• REQUIRED TASK: Without including the pictures, copy out every line below.

# # #

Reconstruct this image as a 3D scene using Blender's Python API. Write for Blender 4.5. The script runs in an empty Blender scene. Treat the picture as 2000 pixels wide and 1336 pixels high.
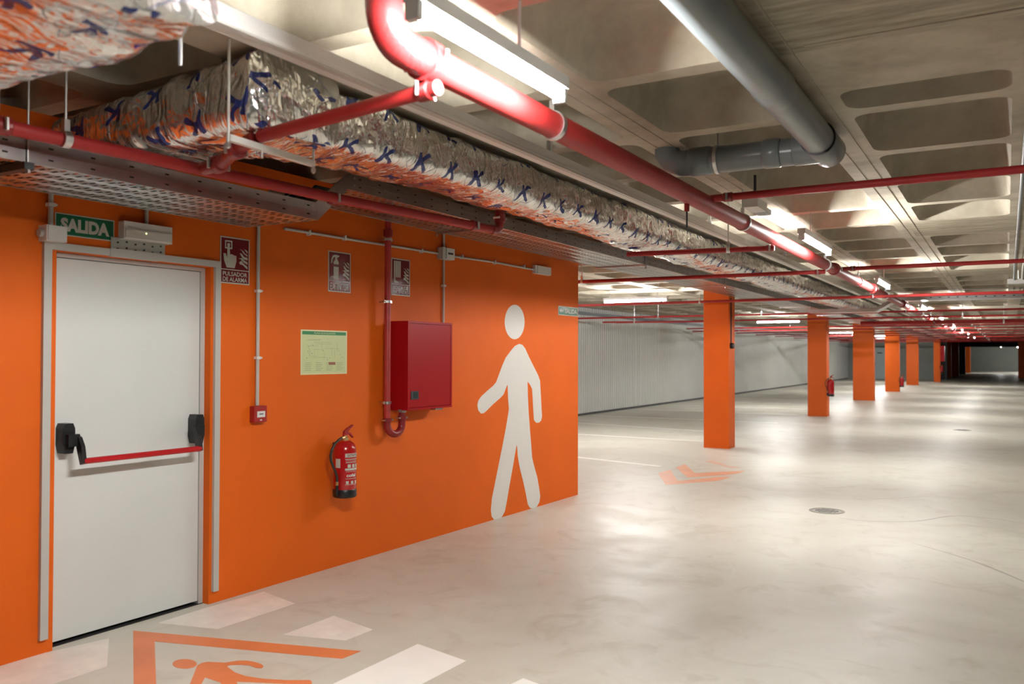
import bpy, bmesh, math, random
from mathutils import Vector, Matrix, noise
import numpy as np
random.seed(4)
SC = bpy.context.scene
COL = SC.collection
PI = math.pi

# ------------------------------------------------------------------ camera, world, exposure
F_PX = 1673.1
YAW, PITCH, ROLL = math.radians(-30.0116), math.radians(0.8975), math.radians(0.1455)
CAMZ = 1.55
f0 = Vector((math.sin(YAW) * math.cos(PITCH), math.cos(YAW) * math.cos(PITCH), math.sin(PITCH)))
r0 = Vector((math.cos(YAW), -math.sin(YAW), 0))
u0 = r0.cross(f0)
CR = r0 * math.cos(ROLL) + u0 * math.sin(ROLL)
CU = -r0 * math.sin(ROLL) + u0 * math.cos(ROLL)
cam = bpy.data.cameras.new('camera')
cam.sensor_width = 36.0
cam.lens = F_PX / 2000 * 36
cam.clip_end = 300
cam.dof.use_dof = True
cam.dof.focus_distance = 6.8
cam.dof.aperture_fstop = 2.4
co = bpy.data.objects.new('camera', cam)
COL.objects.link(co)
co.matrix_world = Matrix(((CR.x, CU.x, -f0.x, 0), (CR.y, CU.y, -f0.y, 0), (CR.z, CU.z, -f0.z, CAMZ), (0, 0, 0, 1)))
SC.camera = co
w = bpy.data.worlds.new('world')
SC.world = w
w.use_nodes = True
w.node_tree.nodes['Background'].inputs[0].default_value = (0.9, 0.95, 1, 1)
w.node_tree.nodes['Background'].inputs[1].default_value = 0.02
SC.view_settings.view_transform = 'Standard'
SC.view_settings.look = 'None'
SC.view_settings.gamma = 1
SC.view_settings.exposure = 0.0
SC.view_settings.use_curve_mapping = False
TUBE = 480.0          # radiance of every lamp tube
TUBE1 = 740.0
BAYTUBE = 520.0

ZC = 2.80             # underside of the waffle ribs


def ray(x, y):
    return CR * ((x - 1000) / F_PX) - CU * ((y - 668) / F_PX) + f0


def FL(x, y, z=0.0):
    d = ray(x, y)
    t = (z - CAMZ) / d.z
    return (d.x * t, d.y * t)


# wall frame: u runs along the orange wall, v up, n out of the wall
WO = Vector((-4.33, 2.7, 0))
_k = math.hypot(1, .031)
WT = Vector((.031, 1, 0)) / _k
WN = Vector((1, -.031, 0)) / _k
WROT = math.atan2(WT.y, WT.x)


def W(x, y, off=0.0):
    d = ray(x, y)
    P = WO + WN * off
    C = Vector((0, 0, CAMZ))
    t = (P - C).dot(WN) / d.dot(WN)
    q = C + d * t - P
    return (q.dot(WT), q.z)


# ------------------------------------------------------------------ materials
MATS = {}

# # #

• RESPONSE TO THIS TASK:
Reconstruct this image as a 3D scene using Blender's Python API. Write for Blender 4.5. The script runs in an empty Blender scene. Treat the picture as 2000 pixels wide and 1336 pixels high.
import bpy, bmesh, math, random
from mathutils import Vector, Matrix, noise
import numpy as np
random.seed(4)
SC = bpy.context.scene
COL = SC.collection
PI = math.pi

# ------------------------------------------------------------------ camera, world, exposure
F_PX = 1673.1
YAW, PITCH, ROLL = math.radians(-30.0116), math.radians(0.8975), math.radians(0.1455)
CAMZ = 1.55
f0 = Vector((math.sin(YAW) * math.cos(PITCH), math.cos(YAW) * math.cos(PITCH), math.sin(PITCH)))
r0 = Vector((math.cos(YAW), -math.sin(YAW), 0))
u0 = r0.cross(f0)
CR = r0 * math.cos(ROLL) + u0 * math.sin(ROLL)
CU = -r0 * math.sin(ROLL) + u0 * math.cos(ROLL)
cam = bpy.data.cameras.new('camera')
cam.sensor_width = 36.0
cam.lens = F_PX / 2000 * 36
cam.clip_end = 300
cam.dof.use_dof = True
cam.dof.focus_distance = 6.8
cam.dof.aperture_fstop = 2.4
co = bpy.data.objects.new('camera', cam)
COL.objects.link(co)
co.matrix_world = Matrix(((CR.x, CU.x, -f0.x, 0), (CR.y, CU.y, -f0.y, 0), (CR.z, CU.z, -f0.z, CAMZ), (0, 0, 0, 1)))
SC.camera = co
w = bpy.data.worlds.new('world')
SC.world = w
w.use_nodes = True
w.node_tree.nodes['Background'].inputs[0].default_value = (0.9, 0.95, 1, 1)
w.node_tree.nodes['Background'].inputs[1].default_value = 0.02
SC.view_settings.view_transform = 'Standard'
SC.view_settings.look = 'None'
SC.view_settings.gamma = 1
SC.view_settings.exposure = 0.0
SC.view_settings.use_curve_mapping = False
TUBE = 480.0          # radiance of every lamp tube
TUBE1 = 740.0
BAYTUBE = 520.0

ZC = 2.80             # underside of the waffle ribs


def ray(x, y):
    return CR * ((x - 1000) / F_PX) - CU * ((y - 668) / F_PX) + f0


def FL(x, y, z=0.0):
    d = ray(x, y)
    t = (z - CAMZ) / d.z
    return (d.x * t, d.y * t)


# wall frame: u runs along the orange wall, v up, n out of the wall
WO = Vector((-4.33, 2.7, 0))
_k = math.hypot(1, .031)
WT = Vector((.031, 1, 0)) / _k
WN = Vector((1, -.031, 0)) / _k
WROT = math.atan2(WT.y, WT.x)


def W(x, y, off=0.0):
    d = ray(x, y)
    P = WO + WN * off
    C = Vector((0, 0, CAMZ))
    t = (P - C).dot(WN) / d.dot(WN)
    q = C + d * t - P
    return (q.dot(WT), q.z)


# ------------------------------------------------------------------ materials
MATS = {}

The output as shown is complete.